Chapter 4: Oxford / Camp - Page 4 of 9

RockeryWhen Peter and I had a few minutes free from politics, work and sex, one of our pleasures was to browse in a record shop. You were then able to take your chosen records into a little listening room to see if you really liked them. Every so often we felt that we should actually buy one as a kind of “rent” for our pleasure, but we had no gramaphone, so we had to give them to Tony, one of our friends, who did have one, and let us listen to them sometimes. One in particular that gave us a lot of pleasure was called “Little Buttercup”.

I mustn’t give the impression that we actually spent 24 hours a day together. I did attend lectures and tutorials and had long, late discussions with my friends in St Hughs. Peter was a member of the Cole Group – a select group of undergraduates and graduates who met in GDH Cole’s rooms for learned discussions to put the world to rights.

We went together to see Margot Fontaine dance Swan Lake, and a famous male dancer whose name escapes me dancing practically naked in the Rite of Spring. Cinemas in Oxford often showed foreign films.

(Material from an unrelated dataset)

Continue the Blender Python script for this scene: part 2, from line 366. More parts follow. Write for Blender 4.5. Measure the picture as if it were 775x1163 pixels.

We saw “M” with Peter Lorré and “The Testament of Dr Mabuse” – brilliant but terrifying old German films (pre-Hitler). There was a great difference of opinion among students – should we sit down for “God Save the King”? Most of us compromised and either half stood, or rushed out just before the end of the film, thus missing the climax.

From Peter’s diary, 1937:

New Year’s Resolutions

  1. Write something every day.

  2. Specifically, novel to be finished by March. Twenty poems to be ready by mid-February.

  3. Refrain, under whatever provocation, from narking at all at D re men, because if wrong, unjustified: if right useless.

  4. Manage money to enable me to give D occasional v. good time – e.g. splash dance in London, theatre

  5. Pay off debts as soon as poss. esp. D.

  6. Take up pipe again.

  7. Start swimming soon, and play tennis in spring.

  8. Make good start on thesis next term.